M&S cyber-attack expected to wipe put £300 million from profits

21st May 25 12:01 pm

M&S has revealed the fallout from last month’s cyber-attack will drag on until July- with losses now expected to wipe £300m from profits.

Investigators are pointing to the notorious hacking community, Scattered Spider, as the likely culprit.

The breach has crippled M&S’s operations, with online clothing and home orders being suspended since the attack.

It’s part of a wider wave of cyber threats hitting UK retailers – Co-op and Harrods among the latest victims.

Cyber attacks have cost UK businesses £44 billion over the past five years, with over half suffering at least one breach.

M&S is reportedly claiming up to £100 million from its cyber insurance — potentially one of the largest ever payouts in the UK retail sector.

While cyber insurance premiums had recently eased, a rise in claims is expected to push prices back up.

Marks & Spencer said, “We expect online disruption to continue throughout June and into July as we restart, then ramp up operations.”

M&S chief executive Stuart Machin said, “Over the last few weeks, we have been managing a highly sophisticated and targeted cyber-attack, which has led to a limited period of disruption.”

He added, “This incident is a bump in the road, and we will come out of this in better shape, and continue our plan to reshape M&S for customers, colleagues and shareholders.”

Machin said that during the ank holiday weekend his team identified “suspicious activity,” but just last year they simulated a cyber-attack, so we “was ready.”

He added, “We were able to respond quickly and take the right actions immediately.

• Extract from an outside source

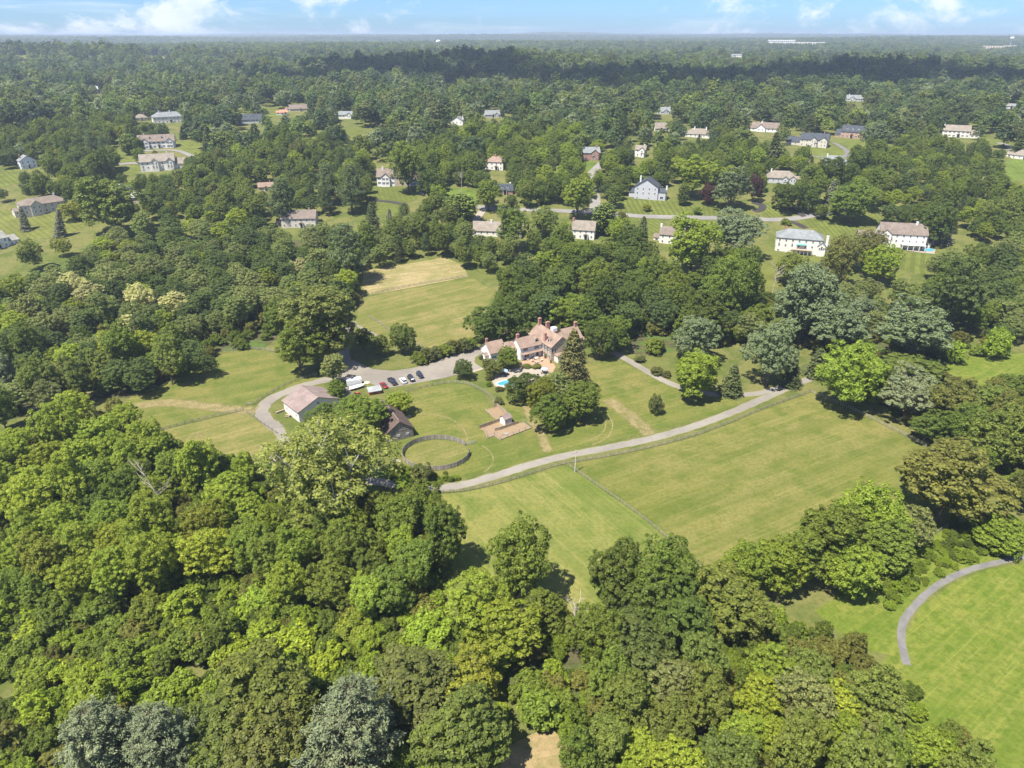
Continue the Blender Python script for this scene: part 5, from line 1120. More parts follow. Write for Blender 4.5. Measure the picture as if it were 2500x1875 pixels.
vehicle('black pickup truck parked between red sedan and white car', 'n2', 1370, 405, 1190, 250, 'truck', 'paint_black', 'pickup_truck', 'truck')
vehicle('white crossover parked tail toward the lawn, with dark sunroof', 'n2', 1450, 235, 1575, 370, 'suv', 'paint_white')
vehicle('dark SUV with pale glare on its bonnet beside white crossover', 'n2', 1755, 320, 1640, 195, 'suv', 'paint_black', hood_glare='paint_white')
vehicle('dark blue-black SUV parked last in the row by the house', 'n2', 1960, 250, 1830, 110, 'suv', 'paint_navy')
vehicle('black car on the black driveway below the purple trees', 'h', 175, 945, 165, 915, 'sedan', 'paint_black')
vehicle('dark car on the drive beside the large white house', 'f', 1370, 965, 1330, 950, 'suv', 'paint_navy')
vehicle('red car parked by the white-roofed building', 'e', 1030, 850, 990, 838, 'sedan', 'paint_red')
vehicle('dark car on the driveway of the right edge house', 'h', 2060, 500, 2040, 492, 'sedan', 'paint_black')
def pole(label, view, x, y, h):
    p = W(view, x, y); e = empty('utility_pole', p, 0.4, label, 'utility pole', 'wooden utility poles'); MB().tube([(0, 0, -.5), (0, 0, h)], [.17, .11], 7).build('pole', 'pale_bark', e); MB().box(-1.1, 1.1, -.06, .06, h - .9, h - .75).build('cross_arm', 'tan_board', e)
    for k in (-.9, 0, .9): MB().lathe([(.05, h - .74), (.06, h - .6), (.03, h - .55)], k, 0, 6).build('insulator', 'white_trim', e)
pole('wooden utility pole by the lane where the paddock fences meet', 'a', 1975, 990, 8); pole('pale utility pole among trees behind the close', 'g', 1556, 560, 15); pole('pale utility pole in trees near the grey-roofed cottage', 'f', 838, 310, 14)
# trailer
TA, TB = W('n2', 590, 375), W('n2', 265, 430); td = TA - TB
tr = empty('cargo_trailer', (TB.x, TB.y, 0.04), math.atan2(td.y, td.x), 'white enclosed cargo trailer parked under the pale tree', 'trailer'); L = td.length
MB().box(0, L, 0, 2.4, 0.55, 2.7).build('body', 'white_trim', tr); MB().box(-.03, L + .03, -.03, 2.43, 2.705, 2.78).build('roof', 'white_siding', tr); MB().box(L - 2.0, L - 1.1, -.04, -.005, 0.75, 2.45).build('door', 'white_siding', tr)
MB().box(L - 2.06, L - 2.0, -.05, -.005, 0.7, 2.5).build('door_trim', 'steel_grey', tr); MB().box(-1.3, 0, 1.1, 1.3, .5, .62).build('hitch', 'steel_grey', tr)
for wx in (L * .35, L * .35 + .85):
    for yy in (-.08, 2.3): MB().tube([(wx, yy, .36), (wx, yy + .2, .36)], .36, 12).build('wheel', 'rubber', tr)
# boat on its trailer
BA, BB = W('n2', 660, 410), W('n2', 300, 500); bd = BA - BB; L = bd.length
bt = empty('motor_boat', (BB.x, BB.y, 0.04), math.atan2(bd.y, bd.x), 'cream open motor boat beside the white trailer', 'boat')
rows = [(0, 1.0), (L * .3, 1.1), (L * .6, 1.0), (L * .82, .62), (L * .95, .22), (L, .03)]; v, f = [], []
for x, hw in rows: rs_ = .25 * (x / L) ** 3; v += [(x, 0, .45 + rs_ * 2), (x, -hw * .75, .65 + rs_), (x, -hw, 1.15 + rs_), (x, -hw * .86, 1.17 + rs_), (x, -hw * .7, .85 + rs_), (x, hw * .7, .85 + rs_), (x, hw * .86, 1.17 + rs_), (x, hw, 1.15 + rs_), (x, hw * .75, .65 + rs_)]
for i in range(len(rows) - 1):
    for k in range(9): a, b = i * 9 + k, i * 9 + (k + 1) % 9; f.append([a, b, b + 9, a + 9])
f += [list(range(9))[::-1], [(len(rows) - 1) * 9 + k for k in range(9)]]; MB().add(v, f).build('hull', 'white_gelcoat', bt, True)
MB().box(L * .45, L * .62, -.5, .5, .9, 1.35).build('console', 'white_trim', bt); MB().box(L * .25, L * .33, -.6, .6, .87, 1.05).build('seat', 'cushion', bt); MB().box(-.25, .02, -.25, .25, .7, 1.55).build('outboard_motor', 'dark_trim', bt)
MB().box(-.2, L * 1.1, -.06, .06, .38, .48).build('cradle', 'steel_grey', bt)
for s in (-1, 1): MB().tube([(L * .35, s * .9, .3), (L * .35, s * 1.1, .3)], .3, 12).build('wheel', 'rubber', bt)
# red machine, lean-to, dish, table, sand, brush
rm = empty('garden_tractor', W('n2', 480, 590), R(35), 'small rust-red tractor behind the boat', 'tractor')
MB().prism([(-.3, .4), (1.0, .4), (1.05, .95), (.3, 1.0), (-.3, .8)], -.35, .35, 'y').build('bonnet', 'rust_red', rm); MB().box(-1.0, -.3, -.45, .45, .45, .75).build('body', 'rust_red', rm); MB().box(-.85, -.45, -.25, .25, .76, 1.2).build('seat', 'dark_trim', rm); MB().tube([(-.2, 0, .9), (-.35, 0, 1.25)], .03, 5).build('steering_column', 'dark_trim', rm)
for (wx, rr) in ((-.7, .45), (.75, .3)):
    for s in (-1, 1): MB().tube([(wx, s * .5, rr), (wx, s * .75, rr)], rr, 12).build('wheel', 'rubber', rm)
LA, LB = W('n2', 760, 605), W('n2', 1020, 560); ld = LB - LA
ln = House('lean_to_shed', 'low red-brown lean-to with a grey metal roof beside red sedan', LA, math.atan2(ld.y, ld.x), 'shed'); ll = ld.length
ln.block(0, ll, 0, 2.6, 0, 1.4, 'shed', 0.55, 'rust_red', 'roof_silver', 0.35); ln.door('S', 0, ll * .5, 1.4, 1.2, 'brown_trim', 0.02)
ds = empty('satellite_dish', W('n2', 1060, 830), R(30), 'large white round dish behind the grey barn', 'satellite dish')
MB().tube([(0, 0, -.2), (0, 0, 1.1)], .08, 8).build('mast', 'steel_grey', ds); dish = MB().lathe([(.05, 1.1), (.5, 1.16), (.9, 1.36), (1.12, 1.62), (1.08, 1.64), (.88, 1.40), (.5, 1.21), (.02, 1.15)], 0, 0, 24).build('dish', 'white_trim', ds, True); MB().tube([(0, 0, 1.15), (0, 0, 1.75)], .04, 6).build('feed_horn', 'dark_trim', dish)
pt = empty('picnic_table', W('c', 355, 925), R(-20), 'wooden picnic table on the grass by the cream garage', 'table')
MB().box(-.95, .95, -.38, .38, .72, .78).build('table_top', 'tan_board', pt)
for s in (-1, 1):
    MB().box(-.95, .95, s * .75 - .13, s * .75 + .13, .42, .47).build('bench', 'tan_board', pt)
    MB().box(s * .6 - .05, s * .6 + .05, -.72, .72, .32, .41).build('cross_beam', 'tan_board', pt)
    for t in (-1, 1): MB().tube([(s * .6, t * .6, 0), (s * .6, t * .2, .72)], .045, 5).build('leg', 'tan_board', pt)
def mound(label, view, x, y, rx, ry, h, mat, name, cat):
    p = W(view, x, y); rnd = random.Random(3); v, f = [], []; n = 16; m = 5
    for i in range(m):
        for k in range(n): a = 2 * math.pi * k / n; r = (1 - i / m) * rnd.uniform(.85, 1.15); v.append((rx * r * math.cos(a), ry * r * math.sin(a), -0.15 + (h + .1) * (i / m) ** 0.8 * rnd.uniform(.85, 1.1)))
    v.append((0, 0, h)); f = [[i * n + k, i * n + (k + 1) % n, (i + 1) * n + (k + 1) % n, (i + 1) * n + k] for i in range(m - 1) for k in range(n)] + [[(m - 1) * n + k, (m - 1) * n + (k + 1) % n, m * n] for k in range(n)]
    o = mesh_obj(name, v, f, mat, None, True); o.location = (p.x, p.y, p.z + .02); return tag(o, label, cat)
mound('pale sand pile beside the white trailer', 'n2', 690, 310, 1.5, 1.3, .5, 'sand', 'sand_pile', 'sand pile')
bp = W('m', 320, 1090); rb = random.Random(9); bm_ = MB()
for k in range(260):
    a = rb.uniform(0, 6.28); r = rb.random() ** .5; c = Vector((6.5 * r * math.cos(a), 2.6 * r * math.sin(a), rb.uniform(0, 1.5) * (1.15 - r))); t = rb.uniform(-.7, .7) + (0 if rb.random() < .7 else 1.4); l = rb.uniform(.8, 2.2)
    dv = Vector((math.cos(t), math.sin(t), rb.uniform(-.3, .3))) * l; bm_.tube([c - dv, c + dv], [.07, .03], 4, False)
bo = bm_.build('brush_pile', 'dead_wood', None); bo.location = (bp.x, bp.y, .05); bo.rotation_euler = (0, 0, .25); tag(bo, 'heap of cut brown branches at the edge of the left wood', 'brush pile')
# ---- dead trees
def snag(label, view, bx, by, tx, ty, seed, fork=(), r=.3, nb=8):
    b = W(view, bx, by); u, v = S(view, tx, ty); dep = project(b.x, b.y, b.z)[2]; _, vb, _ = project(b.x, b.y, b.z)
    mp = dep / FPX; H_ = (vb - v) * mp * 1.12; X = (u - project(b.x, b.y, b.z)[0]) * mp; rnd = random.Random(seed)
    e = empty('dead_tree', b, 0, label, 'dead tree', 'bare dead trees'); top = Vector((X, 0, H_))
    pts = [Vector((0, 0, -.4))] + [top * t + Vector((rnd.uniform(-.3, .3), rnd.uniform(-.3, .3), 0)) for t in (.3, .6)] + [top]; MB().tube(pts, [r, r * .8, r * .5, r * .12], 7).build('trunk', 'dead_wood', e)
    for k in range(nb):
        t = rnd.uniform(.4, .92); a = rnd.uniform(0, 6.28); l = H_ * rnd.uniform(.12, .3); s0 = top * t; m = s0 + Vector((math.cos(a) * l * .6, math.sin(a) * l * .5, l * .45)); br = MB().tube([s0, m, m + Vector((math.cos(a + .4) * l * .3, math.sin(a) * l * .3, l * .45))], [r * .3, r * .2, r * .05], 5)
        for _ in range(3): a2 = rnd.uniform(0, 6.28); br.tube([m, m + Vector((math.cos(a2), math.sin(a2), .8)) * l * .35], [r * .12, r * .03], 4, False)
        br.build('branch', 'dead_wood', e)
snag('bare pale leaning trunk in the lower left wood', 'i', 955, 850, 835, 500, 1, r=.35, nb=7)
snag('bare pale snag in the hedgerow below the front paddock', 'k', 490, 540, 470, 300, 2, r=.42, nb=6)
snag('bare grey tree beside the slim bright tree, north of the drive', 'l', 850, 180, 850, 10, 3, r=.4, nb=12)
snag('small bare dead tree on the lawn left of the dark-roofed cottage', 'f', 1688, 945, 1685, 770, 4, r=.2, nb=10)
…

“We knew who to call and how to put the business continuity plan into action.”

Camellia Chan, CEO and founder at X-PHY said, “The attack on M&S is another stark reminder that ransomware gangs are evolving faster than traditional defences can cope.

“Groups like Scattered Spider aren’t just locking companies out of their systems – they’re embedding themselves deep inside critical infrastructure, moving quietly, and striking at the worst possible moment.

“Encryption attacks expose the fatal weaknesses of reactive, software-only security. Once systems are compromised, the damage is already done.

“Prevention must be built in from the ground up. Businesses need a multi-layered approach that combines hardware-level security to detect and block attacks early. This should be combined with an AI-driven threat detection layer that automate detection and enforce policies in real time. With human-error contributing to 95% of data breaches, this removes the burden of constant vigilance from employees and constant resilience testing.

“By shifting to proactive, embedded defence strategies where hardware and software work in tandem, businesses can limit the blast radius before they escalate and recover faster. In today’s threat landscape, resilience isn’t a luxury. It’s a survival necessity.”